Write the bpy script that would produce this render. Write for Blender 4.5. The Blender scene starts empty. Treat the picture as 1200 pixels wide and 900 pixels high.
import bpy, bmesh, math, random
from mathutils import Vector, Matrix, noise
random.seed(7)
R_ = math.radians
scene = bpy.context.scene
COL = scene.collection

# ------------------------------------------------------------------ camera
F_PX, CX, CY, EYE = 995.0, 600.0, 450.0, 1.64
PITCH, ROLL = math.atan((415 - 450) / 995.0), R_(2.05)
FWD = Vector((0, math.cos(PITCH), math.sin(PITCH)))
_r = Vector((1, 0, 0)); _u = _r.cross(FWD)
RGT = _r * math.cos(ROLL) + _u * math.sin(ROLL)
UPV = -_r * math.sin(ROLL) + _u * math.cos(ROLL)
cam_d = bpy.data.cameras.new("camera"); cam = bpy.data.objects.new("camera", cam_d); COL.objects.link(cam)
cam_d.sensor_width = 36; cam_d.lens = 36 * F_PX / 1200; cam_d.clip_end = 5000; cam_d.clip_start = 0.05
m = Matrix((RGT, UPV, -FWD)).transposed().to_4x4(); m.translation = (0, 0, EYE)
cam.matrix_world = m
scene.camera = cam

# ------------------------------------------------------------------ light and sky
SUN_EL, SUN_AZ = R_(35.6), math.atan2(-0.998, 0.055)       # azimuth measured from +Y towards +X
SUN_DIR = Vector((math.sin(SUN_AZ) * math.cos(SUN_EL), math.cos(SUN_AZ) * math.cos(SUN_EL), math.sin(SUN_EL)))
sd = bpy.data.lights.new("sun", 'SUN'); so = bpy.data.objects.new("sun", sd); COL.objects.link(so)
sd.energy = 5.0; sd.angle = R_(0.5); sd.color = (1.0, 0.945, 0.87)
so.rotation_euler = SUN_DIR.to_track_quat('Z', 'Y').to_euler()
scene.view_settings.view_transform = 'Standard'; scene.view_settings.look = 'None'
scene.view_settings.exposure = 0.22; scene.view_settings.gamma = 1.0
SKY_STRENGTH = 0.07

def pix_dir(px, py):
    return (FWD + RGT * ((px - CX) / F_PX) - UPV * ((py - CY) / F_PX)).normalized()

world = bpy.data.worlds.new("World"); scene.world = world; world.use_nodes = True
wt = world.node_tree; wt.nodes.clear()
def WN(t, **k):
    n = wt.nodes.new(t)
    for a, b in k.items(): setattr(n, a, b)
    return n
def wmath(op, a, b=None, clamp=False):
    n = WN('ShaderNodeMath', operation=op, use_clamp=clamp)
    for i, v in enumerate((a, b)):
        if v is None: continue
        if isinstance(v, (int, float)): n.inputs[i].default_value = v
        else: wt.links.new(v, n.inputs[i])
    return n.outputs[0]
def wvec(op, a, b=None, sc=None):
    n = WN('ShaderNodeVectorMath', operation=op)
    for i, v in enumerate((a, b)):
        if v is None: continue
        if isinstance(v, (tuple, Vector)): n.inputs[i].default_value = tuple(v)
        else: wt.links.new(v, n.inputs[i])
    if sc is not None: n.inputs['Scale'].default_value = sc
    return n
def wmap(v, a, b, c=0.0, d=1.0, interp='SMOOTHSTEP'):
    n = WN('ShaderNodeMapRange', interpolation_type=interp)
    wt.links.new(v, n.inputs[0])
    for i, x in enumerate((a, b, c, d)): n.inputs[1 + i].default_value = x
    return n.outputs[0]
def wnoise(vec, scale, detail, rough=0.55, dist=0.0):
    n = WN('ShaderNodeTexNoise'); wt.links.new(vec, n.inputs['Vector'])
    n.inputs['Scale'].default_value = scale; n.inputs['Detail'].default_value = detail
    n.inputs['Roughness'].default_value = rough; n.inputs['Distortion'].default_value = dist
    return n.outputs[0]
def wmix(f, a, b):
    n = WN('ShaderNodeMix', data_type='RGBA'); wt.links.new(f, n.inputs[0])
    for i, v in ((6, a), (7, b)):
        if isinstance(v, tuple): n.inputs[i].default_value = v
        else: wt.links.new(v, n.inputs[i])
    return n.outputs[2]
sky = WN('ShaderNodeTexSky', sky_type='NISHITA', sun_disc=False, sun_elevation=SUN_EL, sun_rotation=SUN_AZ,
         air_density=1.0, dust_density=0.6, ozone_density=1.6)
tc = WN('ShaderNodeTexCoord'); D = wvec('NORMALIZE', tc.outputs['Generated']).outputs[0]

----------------

Return exactly the leading lines of the listing, stopping after the line in which "COL = scene.collection" occurs.

Write the bpy script that would produce this render. Write for Blender 4.5. The Blender scene starts empty. Treat the picture as 1200 pixels wide and 900 pixels high.
import bpy, bmesh, math, random
from mathutils import Vector, Matrix, noise
random.seed(7)
R_ = math.radians
scene = bpy.context.scene
COL = scene.collection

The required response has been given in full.